Wednesday, September 14, 2011

Waterwise Plants for Sustainable Gardens: 200 Drought-Tolerant Choices for All Climates

If you're one of those lucky gardeners who has had enough rain this summer, don't gloat — chances are that, sooner or later, you're going to have to deal with a scarcity of water. It might be a dry spell that lasts just a few weeks or it might be a major drought that goes on for months. Whatever the scenario, it doesn't make sense to fill your garden with plants that need constant, copious irrigation. Not only will you be running up heart-stopping water bills, you'll be contributing — needlessly — to the diminishment of a precious, limited resource.
There's only one sensible way to address this situation, and that's to start using more plants that can get by on less water. Some people worry that their gardens will suffer as a result. But less water doesn't have to mean less beauty and less interest. You can see the truth of this statement on every page of Lauren Springer Ogden and Scott Ogden's new book, Waterwise Plants for Sustainable Gardens: 200 Drought-Tolerant Choices for All Climates.
The Ogdens' choices are arranged by plant type.

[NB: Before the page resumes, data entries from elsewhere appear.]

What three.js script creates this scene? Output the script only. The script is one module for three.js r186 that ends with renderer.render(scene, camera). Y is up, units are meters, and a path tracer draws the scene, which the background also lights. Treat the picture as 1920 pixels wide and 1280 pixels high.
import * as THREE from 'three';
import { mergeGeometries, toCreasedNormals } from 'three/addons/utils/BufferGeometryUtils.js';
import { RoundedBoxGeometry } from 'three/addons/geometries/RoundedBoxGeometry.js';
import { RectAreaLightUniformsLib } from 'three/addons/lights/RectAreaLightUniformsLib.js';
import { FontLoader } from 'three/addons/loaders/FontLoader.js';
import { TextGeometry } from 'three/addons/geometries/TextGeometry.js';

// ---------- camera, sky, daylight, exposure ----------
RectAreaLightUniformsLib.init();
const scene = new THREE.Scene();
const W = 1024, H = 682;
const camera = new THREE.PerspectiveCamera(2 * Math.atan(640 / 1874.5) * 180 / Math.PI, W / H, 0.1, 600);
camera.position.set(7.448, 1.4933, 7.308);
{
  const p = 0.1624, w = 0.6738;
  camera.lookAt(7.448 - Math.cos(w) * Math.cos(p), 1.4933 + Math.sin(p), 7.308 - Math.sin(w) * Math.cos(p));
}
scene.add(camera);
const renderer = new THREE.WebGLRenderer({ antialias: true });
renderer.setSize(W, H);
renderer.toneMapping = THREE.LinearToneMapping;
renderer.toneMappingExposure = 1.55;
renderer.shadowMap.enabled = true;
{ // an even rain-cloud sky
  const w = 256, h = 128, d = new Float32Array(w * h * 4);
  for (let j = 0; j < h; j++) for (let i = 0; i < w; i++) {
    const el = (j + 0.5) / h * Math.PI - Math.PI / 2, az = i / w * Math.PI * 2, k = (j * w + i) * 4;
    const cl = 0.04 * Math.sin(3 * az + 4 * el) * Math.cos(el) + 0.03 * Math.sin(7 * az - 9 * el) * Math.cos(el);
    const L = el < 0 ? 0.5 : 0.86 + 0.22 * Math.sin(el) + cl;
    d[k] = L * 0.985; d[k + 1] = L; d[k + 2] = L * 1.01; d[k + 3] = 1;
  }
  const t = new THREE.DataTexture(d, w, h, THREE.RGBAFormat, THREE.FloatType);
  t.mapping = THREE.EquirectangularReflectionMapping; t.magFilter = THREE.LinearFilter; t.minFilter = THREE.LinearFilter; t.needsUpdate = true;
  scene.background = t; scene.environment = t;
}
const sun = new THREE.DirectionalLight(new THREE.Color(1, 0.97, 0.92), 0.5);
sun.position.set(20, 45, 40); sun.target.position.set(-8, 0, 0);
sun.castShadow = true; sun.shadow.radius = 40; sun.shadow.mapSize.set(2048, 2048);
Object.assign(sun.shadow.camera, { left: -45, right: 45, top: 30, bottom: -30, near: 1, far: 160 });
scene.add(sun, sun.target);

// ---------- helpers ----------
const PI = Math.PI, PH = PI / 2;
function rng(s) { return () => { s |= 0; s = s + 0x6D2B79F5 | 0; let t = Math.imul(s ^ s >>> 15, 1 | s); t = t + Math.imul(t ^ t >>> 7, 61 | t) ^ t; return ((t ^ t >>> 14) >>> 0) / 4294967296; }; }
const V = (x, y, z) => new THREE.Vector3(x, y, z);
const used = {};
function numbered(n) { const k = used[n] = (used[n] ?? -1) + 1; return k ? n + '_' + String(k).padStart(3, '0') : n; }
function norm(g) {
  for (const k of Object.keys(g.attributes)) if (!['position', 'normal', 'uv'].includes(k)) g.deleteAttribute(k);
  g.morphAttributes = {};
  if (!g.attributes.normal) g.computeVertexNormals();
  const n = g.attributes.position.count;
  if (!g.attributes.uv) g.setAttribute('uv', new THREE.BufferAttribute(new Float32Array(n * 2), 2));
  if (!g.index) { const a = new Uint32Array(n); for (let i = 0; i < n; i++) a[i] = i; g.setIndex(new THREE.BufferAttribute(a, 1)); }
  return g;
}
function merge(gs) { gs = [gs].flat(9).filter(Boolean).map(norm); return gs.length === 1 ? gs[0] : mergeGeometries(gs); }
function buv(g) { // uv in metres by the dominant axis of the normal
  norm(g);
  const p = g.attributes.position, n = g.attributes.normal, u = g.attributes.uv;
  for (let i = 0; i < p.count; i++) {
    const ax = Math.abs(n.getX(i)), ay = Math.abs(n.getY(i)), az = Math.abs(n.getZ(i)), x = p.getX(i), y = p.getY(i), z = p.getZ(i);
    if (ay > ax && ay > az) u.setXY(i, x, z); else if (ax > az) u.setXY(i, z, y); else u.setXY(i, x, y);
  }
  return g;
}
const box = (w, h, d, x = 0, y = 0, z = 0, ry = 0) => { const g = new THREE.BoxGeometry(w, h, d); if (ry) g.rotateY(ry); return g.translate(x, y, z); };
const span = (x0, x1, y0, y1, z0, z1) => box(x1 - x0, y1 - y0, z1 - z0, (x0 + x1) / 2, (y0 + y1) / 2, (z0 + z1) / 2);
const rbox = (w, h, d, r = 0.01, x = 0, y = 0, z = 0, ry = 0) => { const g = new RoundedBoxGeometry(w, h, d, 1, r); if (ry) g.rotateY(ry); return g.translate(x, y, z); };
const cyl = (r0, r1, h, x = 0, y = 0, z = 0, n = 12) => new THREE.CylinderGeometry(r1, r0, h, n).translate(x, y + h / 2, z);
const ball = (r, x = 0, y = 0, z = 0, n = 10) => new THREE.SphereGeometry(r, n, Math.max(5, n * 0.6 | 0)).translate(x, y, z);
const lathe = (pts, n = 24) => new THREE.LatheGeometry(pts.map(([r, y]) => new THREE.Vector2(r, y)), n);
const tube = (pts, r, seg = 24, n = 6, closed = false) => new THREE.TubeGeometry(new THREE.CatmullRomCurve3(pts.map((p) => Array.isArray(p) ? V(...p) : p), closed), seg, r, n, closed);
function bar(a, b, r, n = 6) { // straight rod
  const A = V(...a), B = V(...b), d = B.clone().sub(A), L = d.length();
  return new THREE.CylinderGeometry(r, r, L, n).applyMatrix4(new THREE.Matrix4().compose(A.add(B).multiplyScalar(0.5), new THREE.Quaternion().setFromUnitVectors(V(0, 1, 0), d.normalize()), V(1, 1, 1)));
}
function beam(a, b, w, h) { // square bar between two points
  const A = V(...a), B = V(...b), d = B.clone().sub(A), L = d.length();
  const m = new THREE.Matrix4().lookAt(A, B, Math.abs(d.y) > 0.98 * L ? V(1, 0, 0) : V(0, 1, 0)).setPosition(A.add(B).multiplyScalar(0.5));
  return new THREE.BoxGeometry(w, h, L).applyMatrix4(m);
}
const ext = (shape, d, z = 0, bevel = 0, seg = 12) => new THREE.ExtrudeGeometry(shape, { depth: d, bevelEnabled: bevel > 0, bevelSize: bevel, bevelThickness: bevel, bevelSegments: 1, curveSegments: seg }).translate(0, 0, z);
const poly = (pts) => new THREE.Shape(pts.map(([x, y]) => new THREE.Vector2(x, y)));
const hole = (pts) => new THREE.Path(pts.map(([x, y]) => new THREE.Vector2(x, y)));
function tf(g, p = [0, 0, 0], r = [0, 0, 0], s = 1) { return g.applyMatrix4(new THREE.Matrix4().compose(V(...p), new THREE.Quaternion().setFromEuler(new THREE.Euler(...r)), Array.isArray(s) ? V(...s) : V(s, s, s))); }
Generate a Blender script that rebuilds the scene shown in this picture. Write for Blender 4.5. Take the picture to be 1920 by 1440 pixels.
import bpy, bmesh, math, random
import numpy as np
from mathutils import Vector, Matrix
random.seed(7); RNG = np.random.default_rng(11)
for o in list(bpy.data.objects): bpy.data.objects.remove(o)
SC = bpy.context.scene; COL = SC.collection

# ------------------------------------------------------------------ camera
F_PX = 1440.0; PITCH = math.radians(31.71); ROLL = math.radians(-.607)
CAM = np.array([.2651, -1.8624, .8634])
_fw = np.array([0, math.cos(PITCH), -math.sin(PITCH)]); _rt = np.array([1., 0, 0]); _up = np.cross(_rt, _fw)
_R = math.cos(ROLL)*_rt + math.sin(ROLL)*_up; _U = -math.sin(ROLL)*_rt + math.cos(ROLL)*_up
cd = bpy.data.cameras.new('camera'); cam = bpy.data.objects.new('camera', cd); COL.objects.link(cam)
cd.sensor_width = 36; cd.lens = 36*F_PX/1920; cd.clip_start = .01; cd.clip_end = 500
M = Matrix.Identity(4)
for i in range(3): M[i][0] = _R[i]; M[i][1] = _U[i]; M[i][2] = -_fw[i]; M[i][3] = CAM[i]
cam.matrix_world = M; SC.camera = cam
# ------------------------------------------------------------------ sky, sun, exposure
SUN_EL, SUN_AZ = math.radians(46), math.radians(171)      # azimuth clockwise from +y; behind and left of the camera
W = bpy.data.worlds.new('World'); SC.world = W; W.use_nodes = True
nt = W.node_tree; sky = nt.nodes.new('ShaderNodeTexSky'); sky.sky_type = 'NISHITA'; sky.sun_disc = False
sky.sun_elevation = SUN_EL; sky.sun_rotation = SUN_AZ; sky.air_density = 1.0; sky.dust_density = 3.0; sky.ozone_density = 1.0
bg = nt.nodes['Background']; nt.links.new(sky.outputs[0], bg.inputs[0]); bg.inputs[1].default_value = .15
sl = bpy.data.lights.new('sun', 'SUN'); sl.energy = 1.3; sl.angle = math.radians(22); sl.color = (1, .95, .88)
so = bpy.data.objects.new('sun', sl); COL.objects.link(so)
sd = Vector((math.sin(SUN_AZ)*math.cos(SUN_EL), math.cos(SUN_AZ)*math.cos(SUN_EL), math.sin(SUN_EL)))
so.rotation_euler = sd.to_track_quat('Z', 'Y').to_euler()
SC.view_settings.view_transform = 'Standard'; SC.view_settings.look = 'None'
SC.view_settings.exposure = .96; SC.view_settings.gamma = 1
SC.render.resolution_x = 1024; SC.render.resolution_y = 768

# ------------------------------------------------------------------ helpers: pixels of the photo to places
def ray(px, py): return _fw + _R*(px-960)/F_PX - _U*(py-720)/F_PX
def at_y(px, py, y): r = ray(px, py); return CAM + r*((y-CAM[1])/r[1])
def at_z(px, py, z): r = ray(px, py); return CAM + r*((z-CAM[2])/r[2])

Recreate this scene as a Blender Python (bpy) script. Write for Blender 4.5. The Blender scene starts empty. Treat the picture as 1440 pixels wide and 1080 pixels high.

In the section on trees, for example, you'll find dazzling, little-known plants like bigtooth maple (one of the only drought-tolerant members of the genus) and New Mexican olive, which turns a brilliant gold in fall and is hardy to Zone 4. Among the perennials are the aptly named 'Shimmer' evening primrose and long-blooming purple mountain savory. In other words, these aren't the tired, scruffy-looking plants you might have associated with the phrase "drought-tolerant" — they're tough, top-performing, beautiful plants worthy of the most conspicuous place in your garden.
Really, it's a simple choice. Let the tap run or let the Ogdens guide you to a gorgeous, exuberant, water-efficient garden.